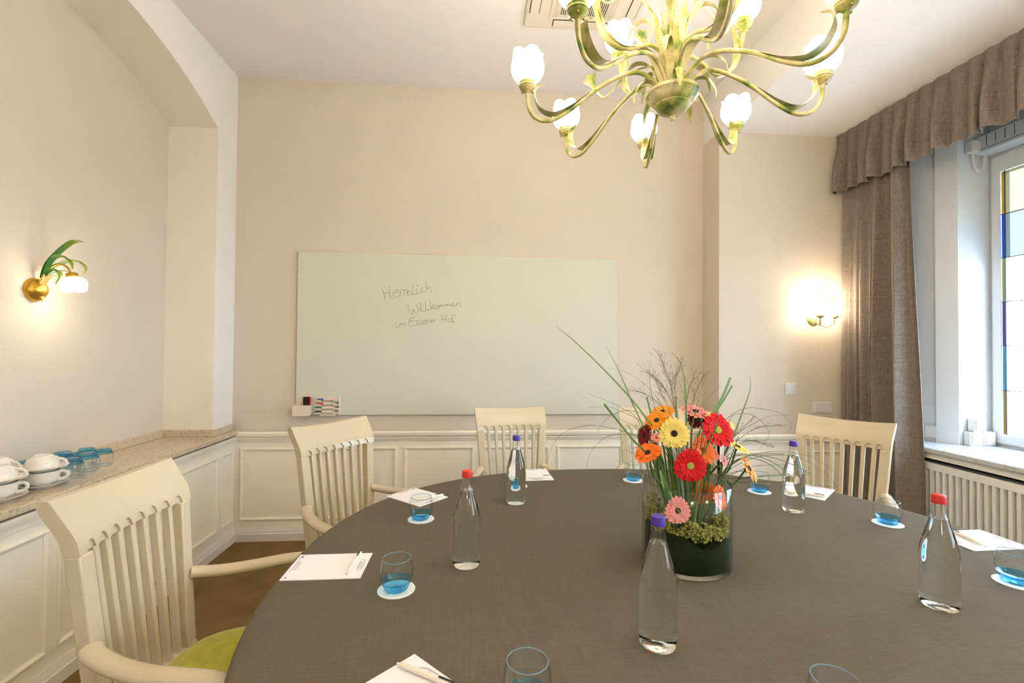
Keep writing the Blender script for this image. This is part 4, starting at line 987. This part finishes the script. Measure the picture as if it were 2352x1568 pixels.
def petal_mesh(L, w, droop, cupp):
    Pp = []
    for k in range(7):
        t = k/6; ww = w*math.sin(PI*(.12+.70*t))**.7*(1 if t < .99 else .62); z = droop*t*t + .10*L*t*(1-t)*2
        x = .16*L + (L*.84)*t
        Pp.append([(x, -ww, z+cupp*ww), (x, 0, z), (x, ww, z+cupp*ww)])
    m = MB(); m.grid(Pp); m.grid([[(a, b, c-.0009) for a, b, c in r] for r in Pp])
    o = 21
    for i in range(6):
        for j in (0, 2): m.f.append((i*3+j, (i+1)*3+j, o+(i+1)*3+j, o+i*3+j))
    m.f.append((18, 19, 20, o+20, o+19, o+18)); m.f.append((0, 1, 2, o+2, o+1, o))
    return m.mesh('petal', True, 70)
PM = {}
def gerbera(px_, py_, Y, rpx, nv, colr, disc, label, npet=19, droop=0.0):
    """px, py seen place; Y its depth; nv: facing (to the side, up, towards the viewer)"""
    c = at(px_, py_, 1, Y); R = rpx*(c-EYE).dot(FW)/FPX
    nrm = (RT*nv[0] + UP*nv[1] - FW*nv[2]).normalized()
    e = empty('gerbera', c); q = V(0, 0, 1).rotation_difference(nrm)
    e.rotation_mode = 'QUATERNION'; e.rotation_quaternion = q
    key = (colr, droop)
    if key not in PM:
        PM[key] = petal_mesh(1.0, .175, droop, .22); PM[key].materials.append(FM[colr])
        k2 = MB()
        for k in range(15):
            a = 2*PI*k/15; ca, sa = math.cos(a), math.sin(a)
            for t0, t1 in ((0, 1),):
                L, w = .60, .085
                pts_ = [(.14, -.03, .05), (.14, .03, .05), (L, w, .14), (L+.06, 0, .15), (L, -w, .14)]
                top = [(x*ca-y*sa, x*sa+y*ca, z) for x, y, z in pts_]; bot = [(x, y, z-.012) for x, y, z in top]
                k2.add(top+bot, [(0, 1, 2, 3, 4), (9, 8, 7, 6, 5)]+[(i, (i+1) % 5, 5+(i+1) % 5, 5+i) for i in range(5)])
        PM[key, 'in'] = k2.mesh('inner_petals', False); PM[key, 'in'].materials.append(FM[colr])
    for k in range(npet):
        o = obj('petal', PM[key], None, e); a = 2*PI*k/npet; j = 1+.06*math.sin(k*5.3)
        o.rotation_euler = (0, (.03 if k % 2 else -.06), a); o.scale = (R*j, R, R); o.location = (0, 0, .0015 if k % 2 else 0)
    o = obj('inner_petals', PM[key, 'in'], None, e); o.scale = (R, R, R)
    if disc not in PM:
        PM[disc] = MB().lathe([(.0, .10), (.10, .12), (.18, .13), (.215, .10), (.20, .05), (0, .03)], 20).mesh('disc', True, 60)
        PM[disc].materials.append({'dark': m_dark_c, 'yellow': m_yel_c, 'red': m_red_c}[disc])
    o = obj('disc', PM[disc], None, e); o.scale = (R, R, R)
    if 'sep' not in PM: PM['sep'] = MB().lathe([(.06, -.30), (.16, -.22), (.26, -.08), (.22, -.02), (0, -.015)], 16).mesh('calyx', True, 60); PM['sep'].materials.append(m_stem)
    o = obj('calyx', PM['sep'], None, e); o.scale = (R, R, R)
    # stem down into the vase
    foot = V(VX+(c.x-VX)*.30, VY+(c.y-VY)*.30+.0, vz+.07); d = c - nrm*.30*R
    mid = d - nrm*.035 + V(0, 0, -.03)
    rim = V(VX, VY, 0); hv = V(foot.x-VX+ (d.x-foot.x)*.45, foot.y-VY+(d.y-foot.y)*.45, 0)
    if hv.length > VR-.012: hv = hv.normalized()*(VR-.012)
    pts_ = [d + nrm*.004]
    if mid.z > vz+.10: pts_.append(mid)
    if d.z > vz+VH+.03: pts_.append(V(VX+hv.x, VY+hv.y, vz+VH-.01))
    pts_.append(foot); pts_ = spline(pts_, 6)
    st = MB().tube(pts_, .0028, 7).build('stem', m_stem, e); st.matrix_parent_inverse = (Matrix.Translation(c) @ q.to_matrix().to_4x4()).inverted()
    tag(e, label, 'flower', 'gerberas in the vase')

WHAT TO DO
Word for word, quote the full listing, omitting every picture.

FULL RESPONSE
Keep writing the Blender script for this image. This is part 4, starting at line 987. This part finishes the script. Measure the picture as if it were 2352x1568 pixels.
def petal_mesh(L, w, droop, cupp):
    Pp = []
    for k in range(7):
        t = k/6; ww = w*math.sin(PI*(.12+.70*t))**.7*(1 if t < .99 else .62); z = droop*t*t + .10*L*t*(1-t)*2
        x = .16*L + (L*.84)*t
        Pp.append([(x, -ww, z+cupp*ww), (x, 0, z), (x, ww, z+cupp*ww)])
    m = MB(); m.grid(Pp); m.grid([[(a, b, c-.0009) for a, b, c in r] for r in Pp])
    o = 21
    for i in range(6):
        for j in (0, 2): m.f.append((i*3+j, (i+1)*3+j, o+(i+1)*3+j, o+i*3+j))
    m.f.append((18, 19, 20, o+20, o+19, o+18)); m.f.append((0, 1, 2, o+2, o+1, o))
    return m.mesh('petal', True, 70)
PM = {}
def gerbera(px_, py_, Y, rpx, nv, colr, disc, label, npet=19, droop=0.0):
    """px, py seen place; Y its depth; nv: facing (to the side, up, towards the viewer)"""
    c = at(px_, py_, 1, Y); R = rpx*(c-EYE).dot(FW)/FPX
    nrm = (RT*nv[0] + UP*nv[1] - FW*nv[2]).normalized()
    e = empty('gerbera', c); q = V(0, 0, 1).rotation_difference(nrm)
    e.rotation_mode = 'QUATERNION'; e.rotation_quaternion = q
    key = (colr, droop)
    if key not in PM:
        PM[key] = petal_mesh(1.0, .175, droop, .22); PM[key].materials.append(FM[colr])
        k2 = MB()
        for k in range(15):
            a = 2*PI*k/15; ca, sa = math.cos(a), math.sin(a)
            for t0, t1 in ((0, 1),):
                L, w = .60, .085
                pts_ = [(.14, -.03, .05), (.14, .03, .05), (L, w, .14), (L+.06, 0, .15), (L, -w, .14)]
                top = [(x*ca-y*sa, x*sa+y*ca, z) for x, y, z in pts_]; bot = [(x, y, z-.012) for x, y, z in top]
                k2.add(top+bot, [(0, 1, 2, 3, 4), (9, 8, 7, 6, 5)]+[(i, (i+1) % 5, 5+(i+1) % 5, 5+i) for i in range(5)])
        PM[key, 'in'] = k2.mesh('inner_petals', False); PM[key, 'in'].materials.append(FM[colr])
    for k in range(npet):
        o = obj('petal', PM[key], None, e); a = 2*PI*k/npet; j = 1+.06*math.sin(k*5.3)
        o.rotation_euler = (0, (.03 if k % 2 else -.06), a); o.scale = (R*j, R, R); o.location = (0, 0, .0015 if k % 2 else 0)
    o = obj('inner_petals', PM[key, 'in'], None, e); o.scale = (R, R, R)
    if disc not in PM:
        PM[disc] = MB().lathe([(.0, .10), (.10, .12), (.18, .13), (.215, .10), (.20, .05), (0, .03)], 20).mesh('disc', True, 60)
        PM[disc].materials.append({'dark': m_dark_c, 'yellow': m_yel_c, 'red': m_red_c}[disc])
    o = obj('disc', PM[disc], None, e); o.scale = (R, R, R)
    if 'sep' not in PM: PM['sep'] = MB().lathe([(.06, -.30), (.16, -.22), (.26, -.08), (.22, -.02), (0, -.015)], 16).mesh('calyx', True, 60); PM['sep'].materials.append(m_stem)
    o = obj('calyx', PM['sep'], None, e); o.scale = (R, R, R)
    # stem down into the vase
    foot = V(VX+(c.x-VX)*.30, VY+(c.y-VY)*.30+.0, vz+.07); d = c - nrm*.30*R
    mid = d - nrm*.035 + V(0, 0, -.03)
    rim = V(VX, VY, 0); hv = V(foot.x-VX+ (d.x-foot.x)*.45, foot.y-VY+(d.y-foot.y)*.45, 0)
    if hv.length > VR-.012: hv = hv.normalized()*(VR-.012)
    pts_ = [d + nrm*.004]
    if mid.z > vz+.10: pts_.append(mid)
    if d.z > vz+VH+.03: pts_.append(V(VX+hv.x, VY+hv.y, vz+VH-.01))
    pts_.append(foot); pts_ = spline(pts_, 6)
    st = MB().tube(pts_, .0028, 7).build('stem', m_stem, e); st.matrix_parent_inverse = (Matrix.Translation(c) @ q.to_matrix().to_4x4()).inverted()
    tag(e, label, 'flower', 'gerberas in the vase')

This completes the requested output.